Sysctl parameter enforcement¶
In the sysctl section, you can force specific kernel parameters.
restrictions:
sysctl:
force:
"net.core.busy_poll": "0"
Simple manifest requirement¶
You can set require_simple_manifest to true to block builds from using
low-level .mpp.yml manifests. When enabled, only simplified
manifest files in .aib.yml format are accepted.
restrictions:
require_simple_manifest: true
Target-specific overrides¶
In many restriction sections, you can set target-specific overrides using the
@target suffix. A target-specific rule applies only when building for
that hardware target, as the following example shows:
restrictions:
kernel_modules:
disallow:
- fat
- nfs
disallow@rcar_s4:
- ufs-renesas
- at24
You can specify target-specific overrides for the following sections: modes, targets,
distributions, architectures, repositories, rpms,
kernel_modules, manifest_restrictions, variables,
selinux_booleans, and sysctl.
The built-in hardened policy¶
AIB ships with a hardened policy (formerly named fusa) designed for
safety-critical and security-sensitive deployments.
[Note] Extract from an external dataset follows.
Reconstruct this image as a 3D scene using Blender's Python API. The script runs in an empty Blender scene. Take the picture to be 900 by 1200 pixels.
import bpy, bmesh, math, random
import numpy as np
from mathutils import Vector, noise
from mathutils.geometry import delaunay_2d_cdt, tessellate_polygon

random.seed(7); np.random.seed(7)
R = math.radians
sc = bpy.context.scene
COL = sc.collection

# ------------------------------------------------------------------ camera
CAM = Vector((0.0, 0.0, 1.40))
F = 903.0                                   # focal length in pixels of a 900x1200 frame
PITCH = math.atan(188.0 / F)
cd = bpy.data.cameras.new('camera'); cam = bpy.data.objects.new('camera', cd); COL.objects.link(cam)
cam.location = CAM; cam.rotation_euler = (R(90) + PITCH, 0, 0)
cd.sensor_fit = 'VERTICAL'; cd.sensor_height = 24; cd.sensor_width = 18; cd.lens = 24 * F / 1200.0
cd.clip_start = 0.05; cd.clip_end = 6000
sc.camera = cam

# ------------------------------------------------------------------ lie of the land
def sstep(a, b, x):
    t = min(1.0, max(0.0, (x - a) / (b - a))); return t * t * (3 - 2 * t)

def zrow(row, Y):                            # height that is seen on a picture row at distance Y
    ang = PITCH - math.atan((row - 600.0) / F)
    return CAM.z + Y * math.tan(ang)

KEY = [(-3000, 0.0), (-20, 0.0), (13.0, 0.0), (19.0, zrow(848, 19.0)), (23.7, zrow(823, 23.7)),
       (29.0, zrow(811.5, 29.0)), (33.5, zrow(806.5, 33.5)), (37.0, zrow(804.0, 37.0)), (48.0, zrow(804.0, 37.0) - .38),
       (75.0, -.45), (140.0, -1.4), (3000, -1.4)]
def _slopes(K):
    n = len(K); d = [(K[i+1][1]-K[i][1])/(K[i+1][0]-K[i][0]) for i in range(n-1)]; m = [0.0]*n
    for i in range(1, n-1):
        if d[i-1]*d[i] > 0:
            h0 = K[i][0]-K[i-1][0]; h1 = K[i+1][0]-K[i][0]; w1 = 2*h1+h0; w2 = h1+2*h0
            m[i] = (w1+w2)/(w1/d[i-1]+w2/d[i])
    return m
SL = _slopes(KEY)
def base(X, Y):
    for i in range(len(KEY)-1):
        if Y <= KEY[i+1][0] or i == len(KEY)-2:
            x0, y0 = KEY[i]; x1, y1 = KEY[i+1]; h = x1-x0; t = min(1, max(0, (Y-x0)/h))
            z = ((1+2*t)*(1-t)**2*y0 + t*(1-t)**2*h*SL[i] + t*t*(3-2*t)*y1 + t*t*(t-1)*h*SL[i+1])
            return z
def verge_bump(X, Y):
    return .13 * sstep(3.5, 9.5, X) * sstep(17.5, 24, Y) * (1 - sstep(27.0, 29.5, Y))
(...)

You can apply the hardened
policy by using the following command:
$ aib build --policy hardened manifest.aib.yml localhost/my-image
The hardened policy enforces the restrictions described in the following table:
| Restriction | Detail |
|---|---|
| Build modes | Only image and bootc modes are allowed. |
| Manifest format | Only simple manifests (.aib.yml) are accepted. |
| Disallowed manifest properties | experimental and image.partitions.root.grow are blocked. |
| Disallowed container transport | containers-storage is blocked for embedded container images. |
| Disallowed RPMs | Filesystem tools (dosfstools, e2fsprogs, erofs-utils, xfsprogs) and libbpf are blocked. |
| Disallowed kernel modules | fat, nfs, and nfs_acl are blocked globally. Additional modules (ufs-renesas, at24, pcie-rcar-gen4) are blocked for the rcar_s4 target. |
| Forced variables | IPv6 is disabled, OOM protection is enabled, QM containers require digest verification and a separate partition, and EFI features are disabled. |
| Forced SELinux booleans | deny_ptrace is set to true. |
| Forced sysctl parameters | net.core.busy_poll is set to 0, and multicast forwarding is disabled. |
Creating a custom policy¶
To create a custom policy, write a .aibp.yml file with the required
name and description fields, then add the restrictions appropriate
for your environment. Place the file in one of the following locations:
- The current working directory (reference with the full filename
including the
.aibp.ymlextension). /etc/automotive-image-builder/policies/for system-wide policies (reference by name without extension).- A custom path (reference with the full file path).
Validate a custom policy by running a build with --policy and
reviewing the output for any schema validation errors.